**JOB**
Skip the pictures and quote all of the lines exactly.

**MATERIAL PROVIDED**
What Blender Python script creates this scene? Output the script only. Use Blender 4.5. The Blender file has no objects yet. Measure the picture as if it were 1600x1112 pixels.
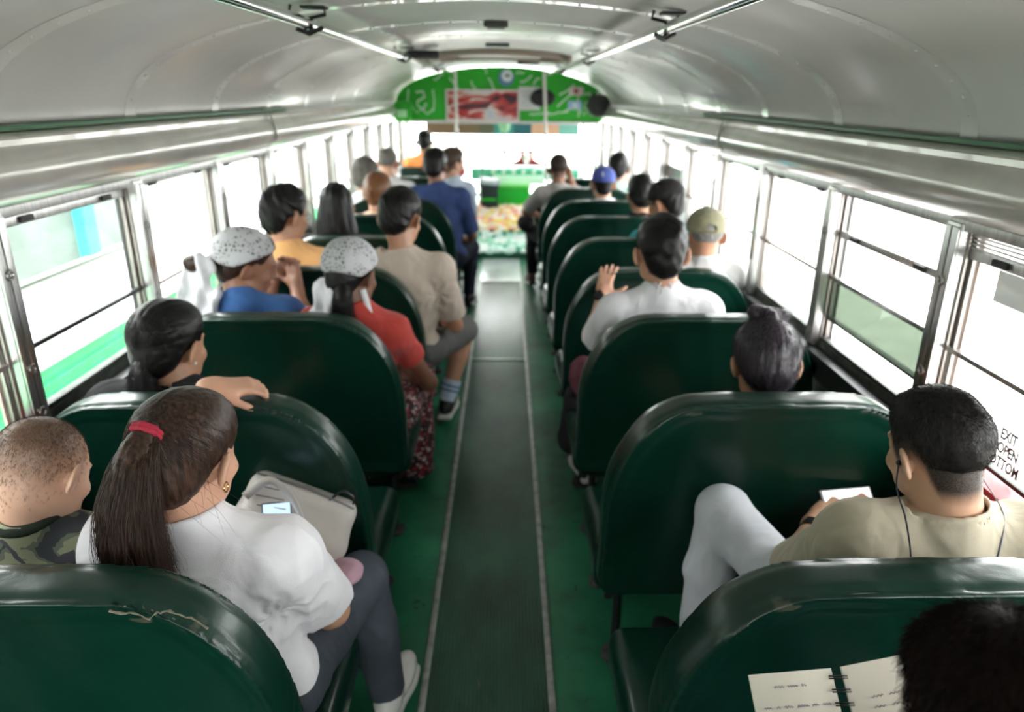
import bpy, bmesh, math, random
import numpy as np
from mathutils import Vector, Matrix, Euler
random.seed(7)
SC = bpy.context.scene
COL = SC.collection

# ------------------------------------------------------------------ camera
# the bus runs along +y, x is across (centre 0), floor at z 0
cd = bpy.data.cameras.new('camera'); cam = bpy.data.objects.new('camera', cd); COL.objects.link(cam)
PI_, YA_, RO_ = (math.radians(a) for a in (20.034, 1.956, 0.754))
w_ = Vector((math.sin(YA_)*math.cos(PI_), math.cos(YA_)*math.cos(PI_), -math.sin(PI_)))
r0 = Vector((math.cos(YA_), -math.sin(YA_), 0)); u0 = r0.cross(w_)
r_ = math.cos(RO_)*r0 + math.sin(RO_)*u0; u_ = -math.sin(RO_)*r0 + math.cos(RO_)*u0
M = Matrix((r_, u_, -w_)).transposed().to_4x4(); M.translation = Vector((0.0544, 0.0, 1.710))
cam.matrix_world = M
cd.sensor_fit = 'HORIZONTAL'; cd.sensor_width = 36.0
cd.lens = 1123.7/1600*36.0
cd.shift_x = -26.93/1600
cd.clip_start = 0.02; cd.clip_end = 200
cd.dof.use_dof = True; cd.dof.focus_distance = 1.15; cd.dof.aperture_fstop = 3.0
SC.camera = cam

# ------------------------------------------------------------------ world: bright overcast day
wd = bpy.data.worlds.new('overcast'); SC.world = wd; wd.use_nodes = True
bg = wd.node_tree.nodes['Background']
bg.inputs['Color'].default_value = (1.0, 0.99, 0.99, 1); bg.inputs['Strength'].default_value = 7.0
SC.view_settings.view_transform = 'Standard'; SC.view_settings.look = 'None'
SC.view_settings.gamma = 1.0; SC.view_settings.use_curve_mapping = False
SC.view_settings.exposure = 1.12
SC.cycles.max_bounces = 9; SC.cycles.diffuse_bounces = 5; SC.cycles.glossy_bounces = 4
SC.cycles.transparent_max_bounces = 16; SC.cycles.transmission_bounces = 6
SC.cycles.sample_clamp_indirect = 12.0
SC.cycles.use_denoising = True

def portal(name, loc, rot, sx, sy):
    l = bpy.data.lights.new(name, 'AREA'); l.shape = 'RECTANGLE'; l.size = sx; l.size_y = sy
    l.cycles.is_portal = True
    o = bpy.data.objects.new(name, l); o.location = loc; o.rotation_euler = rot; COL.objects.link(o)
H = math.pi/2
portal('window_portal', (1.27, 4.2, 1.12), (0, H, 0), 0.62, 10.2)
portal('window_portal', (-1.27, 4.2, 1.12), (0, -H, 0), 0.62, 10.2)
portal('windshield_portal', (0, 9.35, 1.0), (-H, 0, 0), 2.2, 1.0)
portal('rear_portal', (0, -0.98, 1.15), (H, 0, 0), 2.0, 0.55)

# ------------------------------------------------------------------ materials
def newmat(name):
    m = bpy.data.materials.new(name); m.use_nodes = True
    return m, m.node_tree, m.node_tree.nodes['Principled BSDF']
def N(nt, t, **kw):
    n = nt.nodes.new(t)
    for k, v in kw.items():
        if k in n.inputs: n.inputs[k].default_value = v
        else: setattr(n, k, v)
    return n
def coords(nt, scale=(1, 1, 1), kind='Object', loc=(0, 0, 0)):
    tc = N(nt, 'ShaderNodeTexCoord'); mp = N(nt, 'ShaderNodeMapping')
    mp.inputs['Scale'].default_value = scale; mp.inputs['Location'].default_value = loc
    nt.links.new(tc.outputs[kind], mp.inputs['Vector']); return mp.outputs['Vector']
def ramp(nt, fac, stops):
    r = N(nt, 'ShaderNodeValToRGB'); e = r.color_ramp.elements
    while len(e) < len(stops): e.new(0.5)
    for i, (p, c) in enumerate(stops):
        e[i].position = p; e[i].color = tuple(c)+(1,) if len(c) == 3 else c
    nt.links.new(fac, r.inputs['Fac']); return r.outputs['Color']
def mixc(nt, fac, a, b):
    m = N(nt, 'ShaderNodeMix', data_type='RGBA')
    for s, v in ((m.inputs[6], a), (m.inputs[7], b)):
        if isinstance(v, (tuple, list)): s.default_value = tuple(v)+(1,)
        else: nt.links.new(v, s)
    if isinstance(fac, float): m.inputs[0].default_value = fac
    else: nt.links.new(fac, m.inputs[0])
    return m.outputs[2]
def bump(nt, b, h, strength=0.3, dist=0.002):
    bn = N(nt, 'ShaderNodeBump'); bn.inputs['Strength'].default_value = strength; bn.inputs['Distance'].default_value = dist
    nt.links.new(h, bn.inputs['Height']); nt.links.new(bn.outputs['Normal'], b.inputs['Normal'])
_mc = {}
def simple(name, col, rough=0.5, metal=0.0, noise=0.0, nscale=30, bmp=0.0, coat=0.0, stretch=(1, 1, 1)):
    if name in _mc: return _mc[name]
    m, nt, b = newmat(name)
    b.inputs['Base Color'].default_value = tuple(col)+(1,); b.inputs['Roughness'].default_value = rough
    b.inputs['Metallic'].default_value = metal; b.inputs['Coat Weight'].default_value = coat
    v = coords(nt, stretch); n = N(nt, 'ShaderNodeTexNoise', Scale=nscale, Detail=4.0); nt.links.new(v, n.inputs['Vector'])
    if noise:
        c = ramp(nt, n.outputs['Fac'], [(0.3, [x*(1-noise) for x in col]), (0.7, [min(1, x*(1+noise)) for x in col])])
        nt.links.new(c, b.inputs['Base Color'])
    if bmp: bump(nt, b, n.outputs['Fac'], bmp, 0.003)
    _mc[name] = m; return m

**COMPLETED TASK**
What Blender Python script creates this scene? Output the script only. Use Blender 4.5. The Blender file has no objects yet. Measure the picture as if it were 1600x1112 pixels.
import bpy, bmesh, math, random
import numpy as np
from mathutils import Vector, Matrix, Euler
random.seed(7)
SC = bpy.context.scene
COL = SC.collection

# ------------------------------------------------------------------ camera
# the bus runs along +y, x is across (centre 0), floor at z 0
cd = bpy.data.cameras.new('camera'); cam = bpy.data.objects.new('camera', cd); COL.objects.link(cam)
PI_, YA_, RO_ = (math.radians(a) for a in (20.034, 1.956, 0.754))
w_ = Vector((math.sin(YA_)*math.cos(PI_), math.cos(YA_)*math.cos(PI_), -math.sin(PI_)))
r0 = Vector((math.cos(YA_), -math.sin(YA_), 0)); u0 = r0.cross(w_)
r_ = math.cos(RO_)*r0 + math.sin(RO_)*u0; u_ = -math.sin(RO_)*r0 + math.cos(RO_)*u0
M = Matrix((r_, u_, -w_)).transposed().to_4x4(); M.translation = Vector((0.0544, 0.0, 1.710))
cam.matrix_world = M
cd.sensor_fit = 'HORIZONTAL'; cd.sensor_width = 36.0
cd.lens = 1123.7/1600*36.0
cd.shift_x = -26.93/1600
cd.clip_start = 0.02; cd.clip_end = 200
cd.dof.use_dof = True; cd.dof.focus_distance = 1.15; cd.dof.aperture_fstop = 3.0
SC.camera = cam

# ------------------------------------------------------------------ world: bright overcast day
wd = bpy.data.worlds.new('overcast'); SC.world = wd; wd.use_nodes = True
bg = wd.node_tree.nodes['Background']
bg.inputs['Color'].default_value = (1.0, 0.99, 0.99, 1); bg.inputs['Strength'].default_value = 7.0
SC.view_settings.view_transform = 'Standard'; SC.view_settings.look = 'None'
SC.view_settings.gamma = 1.0; SC.view_settings.use_curve_mapping = False
SC.view_settings.exposure = 1.12
SC.cycles.max_bounces = 9; SC.cycles.diffuse_bounces = 5; SC.cycles.glossy_bounces = 4
SC.cycles.transparent_max_bounces = 16; SC.cycles.transmission_bounces = 6
SC.cycles.sample_clamp_indirect = 12.0
SC.cycles.use_denoising = True

def portal(name, loc, rot, sx, sy):
    l = bpy.data.lights.new(name, 'AREA'); l.shape = 'RECTANGLE'; l.size = sx; l.size_y = sy
    l.cycles.is_portal = True
    o = bpy.data.objects.new(name, l); o.location = loc; o.rotation_euler = rot; COL.objects.link(o)
H = math.pi/2
portal('window_portal', (1.27, 4.2, 1.12), (0, H, 0), 0.62, 10.2)
portal('window_portal', (-1.27, 4.2, 1.12), (0, -H, 0), 0.62, 10.2)
portal('windshield_portal', (0, 9.35, 1.0), (-H, 0, 0), 2.2, 1.0)
portal('rear_portal', (0, -0.98, 1.15), (H, 0, 0), 2.0, 0.55)

# ------------------------------------------------------------------ materials
def newmat(name):
    m = bpy.data.materials.new(name); m.use_nodes = True
    return m, m.node_tree, m.node_tree.nodes['Principled BSDF']
def N(nt, t, **kw):
    n = nt.nodes.new(t)
    for k, v in kw.items():
        if k in n.inputs: n.inputs[k].default_value = v
        else: setattr(n, k, v)
    return n
def coords(nt, scale=(1, 1, 1), kind='Object', loc=(0, 0, 0)):
    tc = N(nt, 'ShaderNodeTexCoord'); mp = N(nt, 'ShaderNodeMapping')
    mp.inputs['Scale'].default_value = scale; mp.inputs['Location'].default_value = loc
    nt.links.new(tc.outputs[kind], mp.inputs['Vector']); return mp.outputs['Vector']
def ramp(nt, fac, stops):
    r = N(nt, 'ShaderNodeValToRGB'); e = r.color_ramp.elements
    while len(e) < len(stops): e.new(0.5)
    for i, (p, c) in enumerate(stops):
        e[i].position = p; e[i].color = tuple(c)+(1,) if len(c) == 3 else c
    nt.links.new(fac, r.inputs['Fac']); return r.outputs['Color']
def mixc(nt, fac, a, b):
    m = N(nt, 'ShaderNodeMix', data_type='RGBA')
    for s, v in ((m.inputs[6], a), (m.inputs[7], b)):
        if isinstance(v, (tuple, list)): s.default_value = tuple(v)+(1,)
        else: nt.links.new(v, s)
    if isinstance(fac, float): m.inputs[0].default_value = fac
    else: nt.links.new(fac, m.inputs[0])
    return m.outputs[2]
def bump(nt, b, h, strength=0.3, dist=0.002):
    bn = N(nt, 'ShaderNodeBump'); bn.inputs['Strength'].default_value = strength; bn.inputs['Distance'].default_value = dist
    nt.links.new(h, bn.inputs['Height']); nt.links.new(bn.outputs['Normal'], b.inputs['Normal'])
_mc = {}
def simple(name, col, rough=0.5, metal=0.0, noise=0.0, nscale=30, bmp=0.0, coat=0.0, stretch=(1, 1, 1)):
    if name in _mc: return _mc[name]
    m, nt, b = newmat(name)
    b.inputs['Base Color'].default_value = tuple(col)+(1,); b.inputs['Roughness'].default_value = rough
    b.inputs['Metallic'].default_value = metal; b.inputs['Coat Weight'].default_value = coat
    v = coords(nt, stretch); n = N(nt, 'ShaderNodeTexNoise', Scale=nscale, Detail=4.0); nt.links.new(v, n.inputs['Vector'])
    if noise:
        c = ramp(nt, n.outputs['Fac'], [(0.3, [x*(1-noise) for x in col]), (0.7, [min(1, x*(1+noise)) for x in col])])
        nt.links.new(c, b.inputs['Base Color'])
    if bmp: bump(nt, b, n.outputs['Fac'], bmp, 0.003)
    _mc[name] = m; return m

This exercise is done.